N’en déplaise à l’inspectrice de l’éducation nationale qui a confirmé aux directeur-trices de sa circonscription qu’il fallait répondre à cette demande, les enseignant.es ne sont pas les relais des services de renseignement à l’encontre de leurs élèves !

Dans quel cadre s’effectue la demande faite aux enseignant.es ? Relève-t-elle d’une enquête, d’une procédure judiciaire ? Ou est-ce que, sous couvert d’une simple injonction soutenue par les inspecteurs et inspectrices de circonscriptions, la police en profite pour réaliser un recensement sur critères religieux ?

Il ne s’agit pas “d’absentéisme”.

Les élèves sont autorisés à s’absenter le jour de l’aïd comme c’est clairement écrit dans la Circulaire du 18 mai 2004 en application de la LOI n° 2004-228 du 15 mars 2004 encadrant, en application du principe de laïcité, le port de signes ou de tenues manifestant une appartenance religieuse dans les écoles, collèges et lycées publics : “Des autorisations d’absence doivent pouvoir être accordées aux élèves pour les grandes fêtes religieuses qui ne coïncident pas avec un jour de congé et dont les dates sont rappelées chaque année par une instruction publiée au B.O” .

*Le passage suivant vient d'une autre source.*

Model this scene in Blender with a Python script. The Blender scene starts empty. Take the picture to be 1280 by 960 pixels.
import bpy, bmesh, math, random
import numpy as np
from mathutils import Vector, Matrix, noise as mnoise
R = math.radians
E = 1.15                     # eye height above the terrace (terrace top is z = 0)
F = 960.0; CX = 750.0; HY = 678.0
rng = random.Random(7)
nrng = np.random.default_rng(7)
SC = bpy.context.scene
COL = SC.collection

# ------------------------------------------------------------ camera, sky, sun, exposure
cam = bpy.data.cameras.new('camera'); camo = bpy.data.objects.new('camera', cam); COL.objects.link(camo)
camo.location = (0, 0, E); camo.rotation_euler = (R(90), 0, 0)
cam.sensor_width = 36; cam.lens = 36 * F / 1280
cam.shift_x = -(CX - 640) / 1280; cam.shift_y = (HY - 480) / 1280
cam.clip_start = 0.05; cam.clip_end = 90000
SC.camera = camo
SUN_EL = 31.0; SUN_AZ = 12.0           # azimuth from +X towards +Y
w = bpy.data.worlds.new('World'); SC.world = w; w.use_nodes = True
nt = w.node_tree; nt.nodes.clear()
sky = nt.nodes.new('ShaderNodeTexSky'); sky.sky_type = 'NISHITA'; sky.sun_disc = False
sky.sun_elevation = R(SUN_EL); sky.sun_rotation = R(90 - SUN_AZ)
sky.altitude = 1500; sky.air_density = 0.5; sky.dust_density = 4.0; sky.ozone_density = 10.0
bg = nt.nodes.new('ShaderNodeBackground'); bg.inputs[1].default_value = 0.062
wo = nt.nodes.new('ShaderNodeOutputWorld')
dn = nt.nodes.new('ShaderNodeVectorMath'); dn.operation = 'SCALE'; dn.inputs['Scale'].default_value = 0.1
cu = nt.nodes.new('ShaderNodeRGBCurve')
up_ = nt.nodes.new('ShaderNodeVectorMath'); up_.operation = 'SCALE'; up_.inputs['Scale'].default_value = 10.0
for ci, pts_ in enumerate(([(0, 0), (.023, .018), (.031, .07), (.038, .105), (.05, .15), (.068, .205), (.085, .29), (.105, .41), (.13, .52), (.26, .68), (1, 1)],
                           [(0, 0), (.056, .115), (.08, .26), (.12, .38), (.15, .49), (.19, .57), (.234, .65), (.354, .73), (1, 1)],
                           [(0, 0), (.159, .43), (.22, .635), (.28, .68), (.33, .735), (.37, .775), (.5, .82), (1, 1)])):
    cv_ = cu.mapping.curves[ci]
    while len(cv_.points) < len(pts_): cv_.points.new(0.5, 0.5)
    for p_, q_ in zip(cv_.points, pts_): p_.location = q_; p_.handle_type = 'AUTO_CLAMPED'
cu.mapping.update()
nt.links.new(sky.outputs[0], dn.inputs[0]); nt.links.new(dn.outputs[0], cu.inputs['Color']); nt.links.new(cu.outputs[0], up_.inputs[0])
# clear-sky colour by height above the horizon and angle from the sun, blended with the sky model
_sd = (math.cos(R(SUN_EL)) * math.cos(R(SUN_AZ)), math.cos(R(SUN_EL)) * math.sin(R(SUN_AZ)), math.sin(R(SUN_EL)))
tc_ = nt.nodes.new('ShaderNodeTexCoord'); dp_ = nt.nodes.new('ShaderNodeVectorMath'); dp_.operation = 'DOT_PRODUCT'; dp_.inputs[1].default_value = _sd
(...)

Nous voyons là une dérive islamophobe grave, une stigmatisation des élèves musulman-es et une atteinte à leur liberté de conscience. Bien évidemment, nous ne pouvons pas nous insurger sur le fait que cela ne soit pas demandé pour une fête chrétienne, toutes les fêtes chrétiennes étant des jours fériés ! Nous rappelons que la liberté de conscience est une liberté fondamentale au sens juridique du terme, garantie par de nombreux textes fondateurs.


Seuls certains établissements ont été destinataires de ce mail. Ou quand le projet dit de mixité sociale cache à peine le racisme.

En cherchant un peu, nous avons constaté que la grande majorité des établissements visés se situent dans une zone qui correspond aux quartiers des établissements REP / REP+ et aux établissements qui accueillent les élèves des deux collèges de Reynerie et Bellefontaine ayant fermés dans le cadre du projet dit de « mixité sociale ».

Déjà, nous apportions récemment un point vue bien différent du bilan que tire le conseil départemental de ce projet, contre lequel nous nous opposons depuis le début.

Dispositif « Mixité sociale » et fermeture des collèges Reynerie et Bellefontaine à Toulouse : réponse de Sud Education 31-65 au bilan du Conseil Départemental.

La demande des services de renseignement ainsi relayée, vise essentiellement les réseaux d’éducation prioritaire en cours de démantèlement sous couvert de « mixité sociale »…

Au regard des discours tenus depuis le début de ce projet et dans le dernier bilan du conseil départemental, force est de constater encore une fois la manière dont se décline une politique raciste dans les établissements scolaires.

Pour toutes ces raisons, nous attendons des explications quant à cette procédure et exigeons le retrait officiel de cette injonction qui s’apparente à de la dénonciation.

Notre communiqué de presse, notre interpellation du recteur, du préfet et des services des correspondants Police Sécurité Ecole.

Le communiqué de presse

La lettre au recteur, au préfet et au correspondant Police Sécurité Ecole

La communication de la fédération des syndicats Sud-Education

SUD éducation dénonce le non respect des règles concernant les absences pour fêtes religieuses

 

Courrier au ministre au sujet des enquêtes sur les absences des élèves à l’occasion de la fête de l’Aïd-El-Fitr

Et depuis…

Le ministère a communiqué sur le fait qu’il ne s’agit pas de fichage car pas nominatif.

Le rectorat a fait envoyer par les secrétaires de circonscription un mail pour dire que la réponse à cette enquête n’est pas obligatoire, puisque ne provenant pas du supérieur hiérarchique (mais de la police).

Rien d’autre sur le fond, rien d’autre sur le ciblage d’élèves musulmans, rien d’autre sur le ciblage des établissements. Évidemment, la macronie c’est dégueulasse, et ils assument.